A Christian Science perspective.

Describing a character in his spy novel, author Alan Furst wrote that he “had the presence of a man swimming always upstream, who, accepting that as his natural element, had early in life become a strong swimmer” (“The Foreign Correspondent"). That character description suggests a powerful mental stance. Life does include challenges. But how we meet them makes the difference.

As a reader of the Bible and Mary Baker Eddy’s companion book “Science and Health with Key to the Scriptures,” I’ve found that knowing our relationship to God as His sons and daughters enables us to express resilience, strength, and calm, no matter what comes our way.

An example from the Bible comes to mind. David, when just a youth, defeated a heavily armored giant of a soldier. David knew and trusted God. He’d seen God’s always-present help, and that enabled him to go forward, without armor, to battle the giant. Despite the giant’s disdain at David’s small size and youth, David ran forward and shouted, “I come to thee in the name of the Lord of hosts,... the Lord will deliver thee into mine hand” (I Sam. 17:45, 46). And that’s what happened. Goliath, the enemy, was destroyed.

We’re not on our own as it seems we are. Instead, as God’s loved children, we’re always with Him. And we are assured of His help. The Bible says, “Fear thou not; for I am with thee: be not dismayed; for I am thy God: I will strengthen thee; yea, I will help thee; yea, I will uphold thee with the right hand of my righteousness” (Isa. 41:10). In that promise is our ability to deal with any challenge that comes our way.

There’s no indication in David’s story that God was responsible for sending Goliath and the rest of the Philistine army to trouble the Israelites. Through David, however, He provided a solution to their difficulty.

God gives only good. He is a blessing God. Reasoning out from that fact, we’re assured that what seems evil and threatening around us cannot be from our good God. And so we can challenge the trouble. We can mentally run to meet it, and, with God’s help, defeat it. Mary Baker Eddy wrote in Science and Health, “Know thyself, and God will supply the wisdom and the occasion for a victory over evil” (p. 571).

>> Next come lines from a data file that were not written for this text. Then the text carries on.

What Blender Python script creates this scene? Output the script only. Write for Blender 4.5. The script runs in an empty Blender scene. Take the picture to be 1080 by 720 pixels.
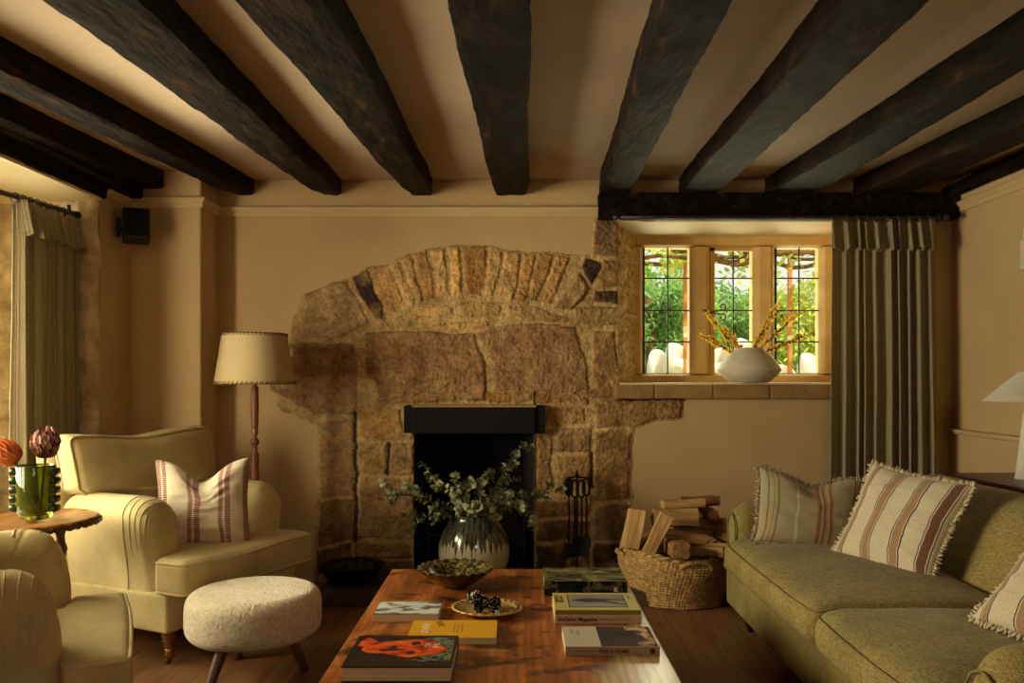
import bpy, bmesh, math, random
import numpy as np
from mathutils import Vector, Matrix, noise
random.seed(7)
R = math.radians
C = bpy.context.scene.collection
F, CX, HY, EYE, D = 900.0, 545.0, 398.0, 1.255, 5.25

def P(px, py, d):
    """the place at distance d from the eye that stands at a given spot of the photograph"""
    return Vector(((px-CX)*d/F, d, EYE-(py-HY)*d/F))

def lin(c):
    if isinstance(c, str):
        c = [int(c[i:i+2], 16)/255 for i in (0, 2, 4)]
    return tuple((x/12.92 if x <= .04045 else ((x+.055)/1.055)**2.4) for x in c)

# ------------------------------------------------------------------ materials
def nodes(name):
    m = bpy.data.materials.new(name); m.use_nodes = True
    nt = m.node_tree; b = nt.nodes['Principled BSDF']
    return m, nt, b
def N(nt, t, **kw):
    n = nt.nodes.new(t)
    for k, v in kw.items():
        if k in n.inputs: n.inputs[k].default_value = v
        else: setattr(n, k, v)
    return n
def coords(nt, scale=(1, 1, 1), kind='Object', rot=(0, 0, 0)):
    t = N(nt, 'ShaderNodeTexCoord'); mp = N(nt, 'ShaderNodeMapping')
    mp.inputs['Scale'].default_value = scale; mp.inputs['Rotation'].default_value = rot
    nt.links.new(t.outputs[kind], mp.inputs['Vector'])
    return mp.outputs['Vector']
def ramp(nt, stops, interp='LINEAR'):
    r = N(nt, 'ShaderNodeValToRGB'); r.color_ramp.interpolation = interp
    e = r.color_ramp.elements
    while len(e) < len(stops): e.new(.5)
    for q, (p, c) in zip(e, stops):
        q.position = p; q.color = (*lin(c), 1) if isinstance(c, str) else (*c, 1)
    return r
def mixc(nt, fac, a, b, mode='MIX'):
    m = N(nt, 'ShaderNodeMix', data_type='RGBA', blend_type=mode)
    for s, v in ((0, fac), (6, a), (7, b)):
        if isinstance(v, (int, float)): m.inputs[s].default_value = v
        elif isinstance(v, tuple): m.inputs[s].default_value = (*v, 1)
        elif isinstance(v, str): m.inputs[s].default_value = (*lin(v), 1)
        else: nt.links.new(v, m.inputs[s])
    return m.outputs[2]
def bump(nt, b, h, strength, dist=.01):
    n = N(nt, 'ShaderNodeBump'); n.inputs['Strength'].default_value = strength; n.inputs['Distance'].default_value = dist
    nt.links.new(h, n.inputs['Height']); nt.links.new(n.outputs[0], b.inputs['Normal'])
def simple(name, c1, c2=None, rough=.6, scale=8, bs=0, bscale=60, metal=0, stretch=(1, 1, 1), detail=6, spec=.5, coat=0, sheen=0):
    m, nt, b = nodes(name)
    b.inputs['Roughness'].default_value = rough; b.inputs['Metallic'].default_value = metal
    b.inputs['Specular IOR Level'].default_value = spec
    b.inputs['Coat Weight'].default_value = coat; b.inputs['Sheen Weight'].default_value = sheen
    v = coords(nt, stretch)
    n = N(nt, 'ShaderNodeTexNoise'); n.inputs['Scale'].default_value = scale; n.inputs['Detail'].default_value = detail
    nt.links.new(v, n.inputs['Vector'])
    r = ramp(nt, [(.32, c1), (.68, c2 or c1)]); nt.links.new(n.outputs[0], r.inputs[0])
    nt.links.new(r.outputs[0], b.inputs['Base Color'])
    if bs:
        n2 = N(nt, 'ShaderNodeTexNoise'); n2.inputs['Scale'].default_value = bscale; n2.inputs['Detail'].default_value = 8
        nt.links.new(v, n2.inputs['Vector']); bump(nt, b, n2.outputs[0], bs)
    return m
def weave(name, c1, c2, fine=420, bs=.35, rough=.9, blotch=5):
    """woven upholstery: two crossing thread patterns over a soft blotch"""
    m, nt, b = nodes(name); b.inputs['Roughness'].default_value = rough; b.inputs['Sheen Weight'].default_value = .08
    b.inputs['Specular IOR Level'].default_value = .2
    hs = []
    for st in ((1, 1, .10), (.10, 1, 1), (1, .10, 1)):
        v = coords(nt, st); n = N(nt, 'ShaderNodeTexNoise'); n.inputs['Scale'].default_value = fine; n.inputs['Detail'].default_value = 2
        nt.links.new(v, n.inputs['Vector']); hs.append(n.outputs[0])
    a = N(nt, 'ShaderNodeMath', operation='ADD'); nt.links.new(hs[0], a.inputs[0]); nt.links.new(hs[1], a.inputs[1])
    a3 = N(nt, 'ShaderNodeMath', operation='ADD'); nt.links.new(a.outputs[0], a3.inputs[0]); nt.links.new(hs[2], a3.inputs[1])
    a2 = N(nt, 'ShaderNodeMath', operation='MULTIPLY'); a2.inputs[1].default_value = .3333; nt.links.new(a3.outputs[0], a2.inputs[0])
    r = ramp(nt, [(.42, c1), (.58, c2)]); nt.links.new(a2.outputs[0], r.inputs[0])
    nb = N(nt, 'ShaderNodeTexNoise'); nb.inputs['Scale'].default_value = blotch; nt.links.new(coords(nt), nb.inputs['Vector'])
    rb = ramp(nt, [(.35, (.82, .82, .82)), (.65, (1.05, 1.05, 1.05))]); nt.links.new(nb.outputs[0], rb.inputs[0])
    nt.links.new(mixc(nt, 1.0, r.outputs[0], rb.outputs[0], 'MULTIPLY'), b.inputs['Base Color'])
    bump(nt, b, a2.outputs[0], bs, .003)
    return m
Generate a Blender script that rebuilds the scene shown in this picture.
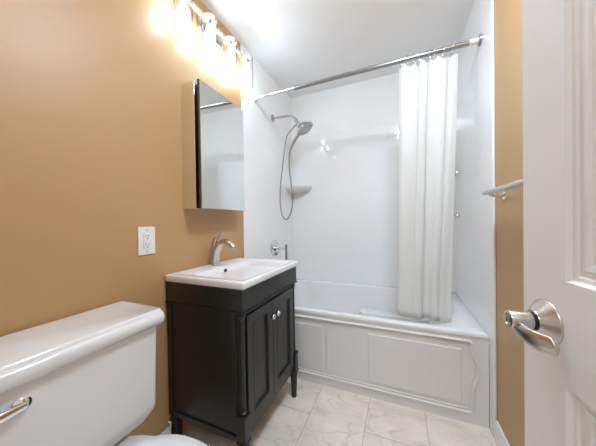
import bpy, math, random
from mathutils import Vector, Matrix
random.seed(4)
for o in list(bpy.data.objects): bpy.data.objects.remove(o)
scn = bpy.context.scene
COL = scn.collection

# ---------------------------------------------------------------- camera
cam_d = bpy.data.cameras.new('camera'); cam = bpy.data.objects.new('camera', cam_d); COL.objects.link(cam)
yaw, pit, rol = math.radians(-22.909), math.radians(-0.562), math.radians(-0.892)
Fv = Vector((math.sin(yaw)*math.cos(pit), math.cos(yaw)*math.cos(pit), math.sin(pit)))
Rv = Vector((math.cos(yaw), -math.sin(yaw), 0)); Uv = Rv.cross(Fv)
c_, s_ = math.cos(rol), math.sin(rol)
R2 = c_*Rv + s_*Uv; U2 = -s_*Rv + c_*Uv
cam.matrix_world = Matrix(((R2.x, U2.x, -Fv.x, 1.066), (R2.y, U2.y, -Fv.y, 0.0), (R2.z, U2.z, -Fv.z, 1.115), (0, 0, 0, 1)))
cam_d.sensor_width = 36; cam_d.lens = 240.0/596*36; cam_d.clip_start = 0.01
scn.camera = cam

# ---------------------------------------------------------------- world, lights, exposure
w = bpy.data.worlds.new('world'); scn.world = w; w.use_nodes = True
w.node_tree.nodes['Background'].inputs[0].default_value = (1, 0.97, 0.93, 1)
w.node_tree.nodes['Background'].inputs[1].default_value = 0.05
def area(name, loc, sx, sy, power, col, rot=(0, 0, 0)):
    d = bpy.data.lights.new(name, 'AREA'); d.shape = 'RECTANGLE'; d.size = sx; d.size_y = sy; d.energy = power; d.color = col
    o = bpy.data.objects.new(name, d); COL.objects.link(o); o.location = loc; o.rotation_euler = rot
    return o
BULB = 22.0        # emission strength of the four bulbs
HALL_FILL = 4.5  # power of the added hallway fill
CEIL_FILL = 41.0  # emission strength of the added ceiling fill dome
area('hall_fill_light', (1.0, -0.85, 2.36), 0.5, 0.5, HALL_FILL, (0.82, 0.95, 1.06))  # unseen fill added behind the camera, shining in through the doorway
scn.view_settings.view_transform = 'Standard'; scn.view_settings.look = 'None'
scn.view_settings.gamma = 1; scn.view_settings.use_curve_mapping = False
scn.view_settings.exposure = 1.23
scn.cycles.max_bounces = 16; scn.cycles.diffuse_bounces = 10; scn.cycles.glossy_bounces = 8; scn.cycles.transparent_max_bounces = 32

# ---------------------------------------------------------------- materials
def mat(name, col, rough=0.5, metal=0.0, spec=0.5, coat=0.0, trans=0.0, sheen=0.0):
    m = bpy.data.materials.new(name); m.use_nodes = True
    b = m.node_tree.nodes['Principled BSDF']
    b.inputs['Base Color'].default_value = (*col, 1); b.inputs['Roughness'].default_value = rough
    b.inputs['Metallic'].default_value = metal; b.inputs['Specular IOR Level'].default_value = spec
    b.inputs['Coat Weight'].default_value = coat; b.inputs['Coat Roughness'].default_value = 0.05
    b.inputs['Transmission Weight'].default_value = trans
    return m
def N(m, t, **kw):
    n = m.node_tree.nodes.new(t)
    for k, v in kw.items(): setattr(n, k, v)
    return n
def L(m, a, b): m.node_tree.links.new(a, b)
def noise_bump(m, scale, strength, dist=0.002, stretch=(1, 1, 1), detail=3):
    tc = N(m, 'ShaderNodeTexCoord'); mp = N(m, 'ShaderNodeMapping'); mp.inputs['Scale'].default_value = stretch
    nz = N(m, 'ShaderNodeTexNoise'); nz.inputs['Scale'].default_value = scale; nz.inputs['Detail'].default_value = detail
    bp = N(m, 'ShaderNodeBump'); bp.inputs['Strength'].default_value = strength; bp.inputs['Distance'].default_value = dist
    L(m, tc.outputs['Object'], mp.inputs[0]); L(m, mp.outputs[0], nz.inputs[0]); L(m, nz.outputs[0], bp.inputs['Height'])
    L(m, bp.outputs[0], m.node_tree.nodes['Principled BSDF'].inputs['Normal'])
    return m
TAN = noise_bump(mat('tan_paint', (0.49, 0.292, 0.132), 0.42, spec=0.5), 160, 0.12, 0.001)
CEIL = noise_bump(mat('ceiling_paint', (0.86, 0.855, 0.85), 0.7), 120, 0.1, 0.001)
WPAINT = noise_bump(mat('white_door_paint', (0.86, 0.855, 0.85), 0.38), 60, 0.12, 0.001, (1, 1, 0.12), 4)
TRIM = mat('white_trim_paint', (0.80, 0.78, 0.76), 0.35)
HALLP = mat('hall_paint', (0.75, 0.72, 0.68), 0.6)
PORC = mat('porcelain', (0.80, 0.79, 0.785), 0.12, coat=0.4)
TANKP = mat('toilet_porcelain', (0.76, 0.745, 0.74), 0.10, coat=0.4)
ACR = mat('tub_enamel', (0.80, 0.79, 0.79), 0.18, coat=0.3)
CHROME = mat('chrome', (0.80, 0.80, 0.81), 0.08, 1.0)
STEEL = mat('brushed_steel', (0.38, 0.38, 0.39), 0.28, 1.0)
NICK = mat('satin_nickel', (0.62, 0.57, 0.52), 0.27, 1.0)
BLACK = mat('black_lacquer', (0.016, 0.016, 0.0145), 0.30, spec=0.5)
DARK = mat('dark_rubber', (0.01, 0.01, 0.01), 0.5)
MIRR = mat('mirror_silver', (0.86, 0.87, 0.87), 0.005, 1.0)
MIRS = mat('polished_cabinet_side', (0.86, 0.85, 0.84), 0.06, 1.0)
GREYM = mat('grey_edge_metal', (0.13, 0.125, 0.125), 0.35, 0.8)
PLAST = mat('white_plastic', (0.80, 0.79, 0.77), 0.3)
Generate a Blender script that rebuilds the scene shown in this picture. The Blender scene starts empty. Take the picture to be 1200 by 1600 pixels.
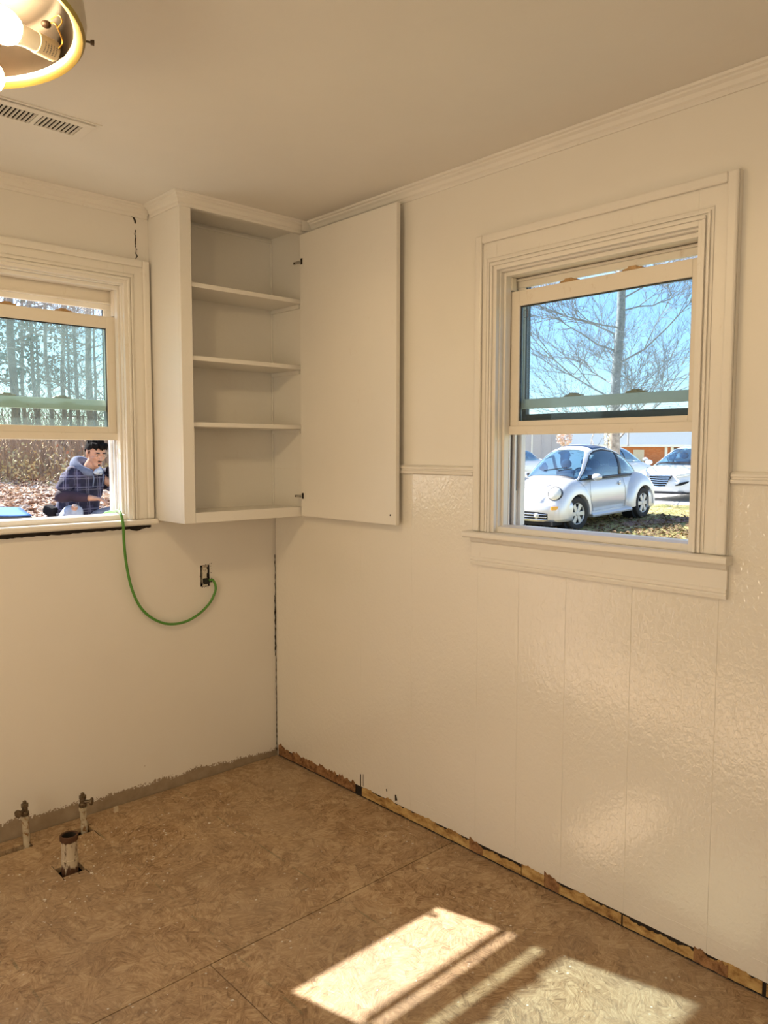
import bpy, bmesh, math, random
from mathutils import Vector, Matrix, noise

scene = bpy.context.scene
COL = scene.collection
PI = math.pi
R = math.radians

# ------------------------------------------------------------------ camera
CAM = Vector((-2.1509, -3.1005, 1.5))
yaw, pitch, roll, FPX = R(47.2396), R(-4.47), R(0.1053), 1208.14
fw = Vector((math.cos(yaw) * math.cos(pitch), math.sin(yaw) * math.cos(pitch), math.sin(pitch)))
rt = Vector((math.sin(yaw), -math.cos(yaw), 0))
up = rt.cross(fw)
rt, up = rt * math.cos(roll) + up * math.sin(roll), up * math.cos(roll) - rt * math.sin(roll)
cd = bpy.data.cameras.new('camera')
cam = bpy.data.objects.new('camera', cd)
COL.objects.link(cam)
M = Matrix((rt, up, -fw)).transposed().to_4x4()
M.translation = CAM
cam.matrix_world = M
cd.sensor_fit = 'VERTICAL'
cd.sensor_height = 36
cd.lens = FPX / 1600 * 36
cd.clip_start = 0.05
cd.clip_end = 500
scene.camera = cam

# ------------------------------------------------------------------ sky, sun, lights
w = bpy.data.worlds.new('sky')
scene.world = w
w.use_nodes = True
nt = w.node_tree
bg = nt.nodes['Background']
sky = nt.nodes.new('ShaderNodeTexSky')
sky.sky_type = 'NISHITA'
sky.sun_disc = False
sky.sun_elevation = R(40)
sky.sun_rotation = R(-17)
sky.air_density = 1.0
sky.dust_density = 0.4
sky.ozone_density = 2.2
nt.links.new(sky.outputs[0], bg.inputs['Color'])
bg.inputs['Strength'].default_value = 0.25

sd = bpy.data.lights.new('sun', 'SUN')
sd.energy = 13.0
sd.angle = R(0.6)
sd.color = (1.0, 0.96, 0.90)
sun = bpy.data.objects.new('sun', sd)
COL.objects.link(sun)
sun.rotation_euler = Vector((-0.278, 1.0, 0.877)).to_track_quat('Z', 'Y').to_euler()
sun.location = (-3, 10, 9)

def area(name, loc, direction, sx, sy, energy, color):
    d = bpy.data.lights.new(name, 'AREA')
    d.shape = 'RECTANGLE'
    d.size, d.size_y = sx, sy
    d.energy = energy
    d.color = color
    o = bpy.data.objects.new(name, d)
    COL.objects.link(o)
    o.location = loc
    o.rotation_euler = Vector(direction).to_track_quat('-Z', 'Y').to_euler()
    return o

# two unseen area lights, added behind and left of the camera as fill
area('rear_fill_light', (-2.6, -4.6, 2.1), (0.35, 1, -0.25), 1.6, 0.9, 7, (1.0, 0.80, 0.54))
area('side_fill_light', (-3.9, -2.4, 1.1), (1, 0.15, 0.02), 1.4, 1.2, 18, (1.0, 0.83, 0.60))

vs = scene.view_settings
scene.display_settings.display_device = 'sRGB'
vs.view_transform = 'Standard'
vs.look = 'None'
vs.exposure = 0.42
vs.gamma = 1.0
vs.use_curve_mapping = False

# ------------------------------------------------------------------ helpers
def ray(x, y):
    return fw + rt * ((x - 600) / FPX) + up * ((800 - y) / FPX)

class MB:
    """collects shapes and links them as ONE mesh object"""
    def __init__(s):
        s.v, s.f = [], []
    def add(s, vs_, fs):
        n = len(s.v)
        s.v += [tuple(q) for q in vs_]
        s.f += [tuple(i + n for i in f) for f in fs]
        return s
    def box(s, x0, x1, y0, y1, z0, z1, F=None):
        if x0 > x1: x0, x1 = x1, x0
        if y0 > y1: y0, y1 = y1, y0
        if z0 > z1: z0, z1 = z1, z0
        P = [(x0, y0, z0), (x1, y0, z0), (x1, y1, z0), (x0, y1, z0),
             (x0, y0, z1), (x1, y0, z1), (x1, y1, z1), (x0, y1, z1)]
        if F: P = [F(*q) for q in P]
        return s.add(P, [(0, 3, 2, 1), (4, 5, 6, 7), (0, 1, 5, 4), (1, 2, 6, 5), (2, 3, 7, 6), (3, 0, 4, 7)])
    def tube(s, pts, r, n=8, cap=True):
        pts = [Vector(q) for q in pts]
        rr = r if isinstance(r, (list, tuple)) else [r] * len(pts)
        a = None
        rings = []
        for i, q in enumerate(pts):
            t = (pts[min(i + 1, len(pts) - 1)] - pts[max(i - 1, 0)])
            t = t.normalized() if t.length > 1e-9 else Vector((0, 0, 1))
            if a is None:
                a = t.orthogonal().normalized()
            else:
                a = a - t * a.dot(t)
                a = a.normalized() if a.length > 1e-6 else t.orthogonal().normalized()
            b = t.cross(a)
            rings.append([q + (a * math.cos(2 * PI * k / n) + b * math.sin(2 * PI * k / n)) * rr[i] for k in range(n)])
        V = [p for rg in rings for p in rg]
        Fc = []
        for i in range(len(pts) - 1):
            for k in range(n):
                k2 = (k + 1) % n
                Fc.append((i * n + k, i * n + k2, (i + 1) * n + k2, (i + 1) * n + k))
        if cap:
            Fc.append(tuple(range(n - 1, -1, -1)))
            Fc.append(tuple((len(pts) - 1) * n + k for k in range(n)))
        return s.add(V, Fc)
    def lathe(s, prof, n=24, mat=None, arc=None):
        """prof: list of (r, z); around local z, optional Matrix"""
        V = []
        for (r, z) in prof:
            for k in range(n):
                a = 2 * PI * k / n
                p = Vector((r * math.cos(a), r * math.sin(a), z))
                V.append(mat @ p if mat else p)
        Fc = []
        for i in range(len(prof) - 1):
            for k in range(n):
                k2 = (k + 1) % n
                Fc.append((i * n + k, i * n + k2, (i + 1) * n + k2, (i + 1) * n + k))
        return s.add(V, Fc)
    def prism(s, poly, f0, f1):
        """poly 2-D points; f0/f1 map a point to the two ends"""
        n = len(poly)
        V = [f0(*q) for q in poly] + [f1(*q) for q in poly]
        Fc = [tuple(range(n)), tuple(range(2 * n - 1, n - 1, -1))]
        Fc += [(i, n + i, n + (i + 1) % n, (i + 1) % n) for i in range(n)]
        return s.add(V, Fc)
    def ell(s, c, r, n=16, m=10, mat=None):
        V, Fc = [], []
        for i in range(m + 1):
            th = PI * i / m
            for k in range(n):
                a = 2 * PI * k / n
                p = Vector((r[0] * math.sin(th) * math.cos(a), r[1] * math.sin(th) * math.sin(a), r[2] * math.cos(th)))
                if mat: p = mat @ p
                V.append(p + Vector(c))
        for i in range(m):
            for k in range(n):
                k2 = (k + 1) % n
                Fc.append((i * n + k, (i + 1) * n + k, (i + 1) * n + k2, i * n + k2))
        return s.add(V, Fc)
    def grid(s, rows, closed=False):
        n = len(rows[0])
        Fc = []
        for i in range(len(rows) - 1):
            for k in range(n if closed else n - 1):
                k2 = (k + 1) % n
                Fc.append((i * n + k, i * n + k2, (i + 1) * n + k2, (i + 1) * n + k))
        return s.add([p for r_ in rows for p in r_], Fc)
    def build(s, name, mat, parent=None, smooth=False, bevel=0, local=False, label=None, merge=False, subd=0, solid=0):
        me = bpy.data.meshes.new(name)
        V = s.v
        if parent is not None and not local:
            off = Vector((0, 0, 0)); q = parent
            while q is not None:
                off += q.location; q = q.parent
            V = [tuple(Vector(p) - off) for p in V]
        me.from_pydata(V, [], s.f)
        bm = bmesh.new(); bm.from_mesh(me)
        if merge: bmesh.ops.remove_doubles(bm, verts=bm.verts, dist=1e-5)
        bmesh.ops.recalc_face_normals(bm, faces=bm.faces)
        bm.to_mesh(me); bm.free()
        if mat: me.materials.append(mat)
        o = bpy.data.objects.new(name, me)
        COL.objects.link(o)
        if parent is not None: o.parent = parent
        if smooth is True:
            for p in me.polygons: p.use_smooth = True
        elif smooth:
            for p in me.polygons: p.use_smooth = True
            e_sharp(me, smooth)
        if bevel:
            b = o.modifiers.new('bevel', 'BEVEL'); b.width = bevel; b.segments = 2; b.limit_method = 'ANGLE'
        if solid:
            b = o.modifiers.new('solid', 'SOLIDIFY'); b.thickness = solid; b.offset = -1
        if subd:
            b = o.modifiers.new('sub', 'SUBSURF'); b.levels = subd; b.render_levels = subd
        if label: o['label'] = label
        return o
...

My family had a victory experience that confirmed God’s upholding love. During a major storm, our home was flooded. Ultimately there was about four feet of water inside. I was frightened and at times almost incapacitated. We really didn’t know what to do. But we were praying, trusting God’s love to care for us, right at the moment of our need.

And then unexpectedly, help came. A neighbor who’d had experience with floods took us to rent a large truck. The county rescue squad came unannounced and loaded our belongings into that truck. A friend offered us a place in her home until the water receded and the house dried out enough for us to move back in. And at a point early on, we did feel the calming assurance that God was right there with us.

This was an important spiritual muscle-building experience for our family, a support in meeting later challenges. We found that whenever there was a giant battle in our life, we could meet it by trusting that Bible promise from God, “Fear not, for I am with thee.”

God’s saving help is here for all of us, no matter what the challenge.